March 26, 2004

The almost-Union-Station bus station

The relationship of the Bay and Front bus platform and Union Station, where disembarked bus passengers have to jaywalk across four lanes of traffic to get to Union - or else walk up to Front and back, which nobody can be bothered to do - is easily the worst piece of small-scale urban design in the city. I defy anybody to come up with a more thoughtless or stupid one.

I’m serious. Legacy situations, like the Queen/Lansdowne/Jameson jog, don’t count. Nor do unavoidably awkward things like the eastbound Danforth bike lane being crossed by the entry lane for the DVP. I mean a piece of design that was approved in its entirety at a single time.

For one person, it’s not a bad place to jaywalk - you can cross two lanes, then pause on the concrete divider to judge your moment to cross the other two - but that’s not a solution for dozens and dozens of people at a time.
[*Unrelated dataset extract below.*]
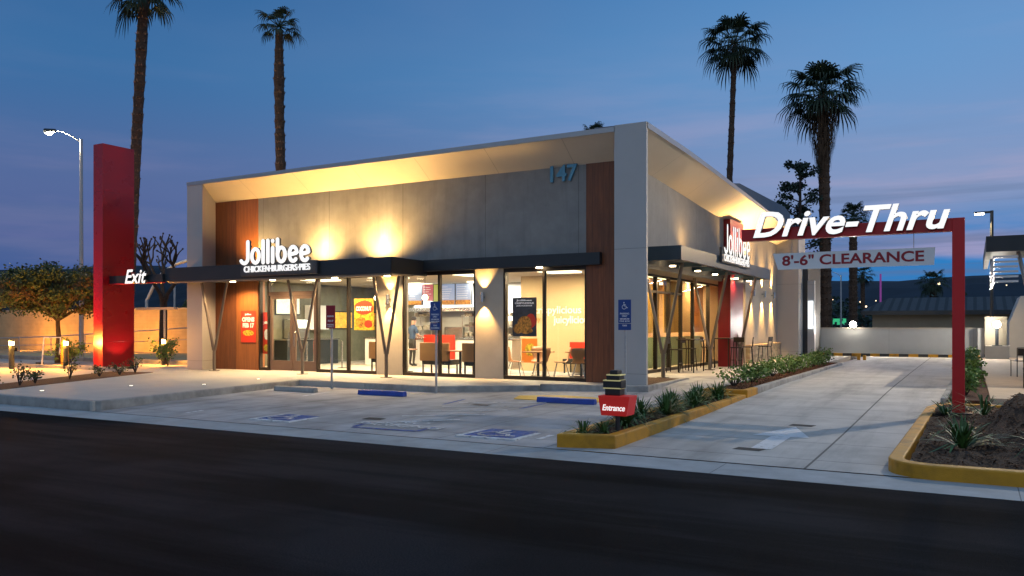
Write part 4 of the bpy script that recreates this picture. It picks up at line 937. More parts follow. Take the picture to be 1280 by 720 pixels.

People are going to cross there, just as herds of students are going to cross Queen’s Park Circle at St. Michael’s College whether or not there’s a proper pedestrian crossing. GO has promised a pedestrian footbridge, (actually, they said last June that construction would start ‘in a few weeks’).

Some have suggested a barrier forcing pedestrians to go to Front, but that seems inelegant. I’d prefer a wide bridge with a gentle slope up from the bus platform, then another slope curving northward at a right angle.

(Last spring, Christopher Hume suggested that the bus terminal belonged south of the ACC, west of Bay; that area is now a parking lot.)